I regularly reduce maintainable, easy to read code on the sites I work
on by more than half using JQ and I'm being fanatic.
And replace it with illegible code?
It's probably
been used to knock out megabytes of readable code on our sites in the
just the last couple months. That's worth a one-time cache of 15k for
the user who will never know the difference. Here's some more words.
For the last time (I hope). It is not 15K. It's silly to quote
compressed sizes as compression is not a constant. It sure isn't 15K
on the server or the user end, so why get hung up on the perceived
weight in transit? And it is hardly a one-time cache, even if it was
not patched and re-released constantly.
Until it breaks (or is exposed as broken in environments you didn't
test) and the client must download a new jQuery (or sit on their hands
for years waiting for one that fixes the problem).
I wonder if you understand what you are doing. Do you use the attr
method? If so, you are in for a shock as your "easy to read" code is
a cipher that even the authors of jQuery can't unravel. That's one.
If you want more, they are plenty in the archive (and discussed all
over the place at this point).
You made a bad choice. Every day until you realize this fact will be
spent digging a deeper hole for your clients (and really fouling up
their Web properties). You can observe fouled-up Web sites
everywhere. This is how they got fouled up.
It's not because it is a general-purpose and publicly available
script. There were lots of those before jQuery. It's because it is
(and always has been) a very bad script. So bad that it must be
reevaluated and rewritten constantly. That's contrary to its stated
goal of making thing easier for Web developers. Perhaps people just
skip testing and figure zero times anything is zero.
Not hard to see how this happened. Just imagine looking at browser
scripting through the eyes of developers who are several years
behind.

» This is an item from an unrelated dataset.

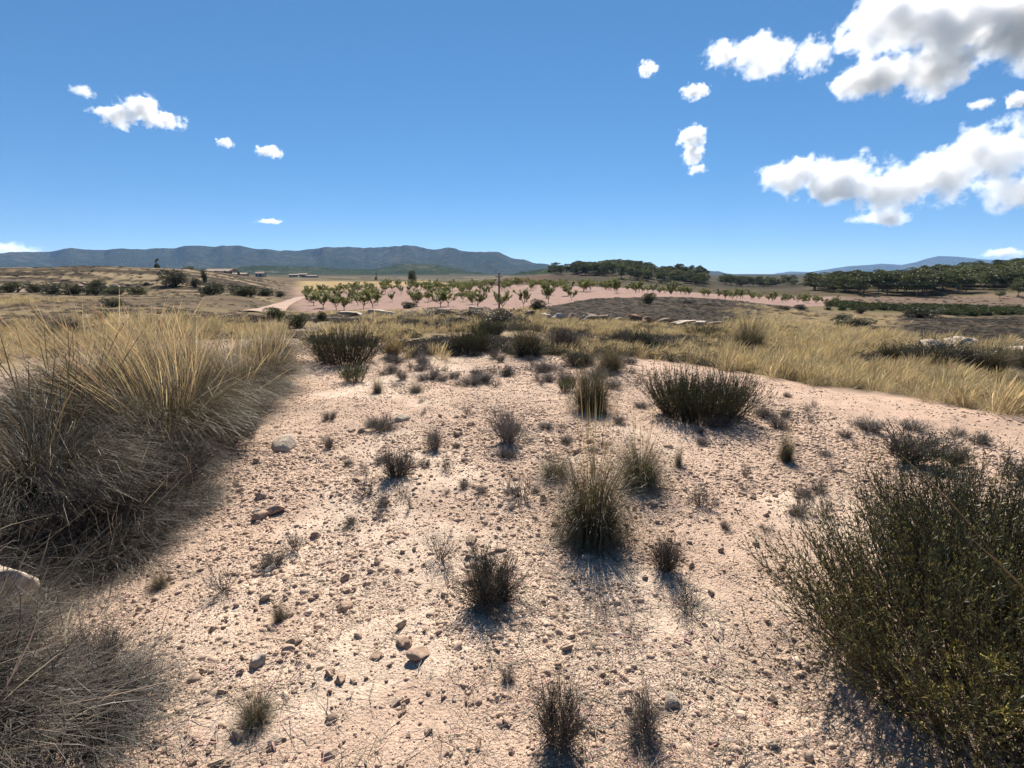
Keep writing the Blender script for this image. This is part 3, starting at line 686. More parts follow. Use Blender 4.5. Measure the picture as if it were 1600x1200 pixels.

I'd estimate jQuery has arrived in 2003 by now. Should catch
up long after it is irrelevant to do so (assuming technology moves on
from silly scripts that can't do anything properly to... anything at
all). Just because a lot of people have bought into it doesn't make
it a good idea. What you see is not the beginning of a movement, but
the (bitter) end. Hard to believe anyone would argue differently at
this point. The decade is almost over.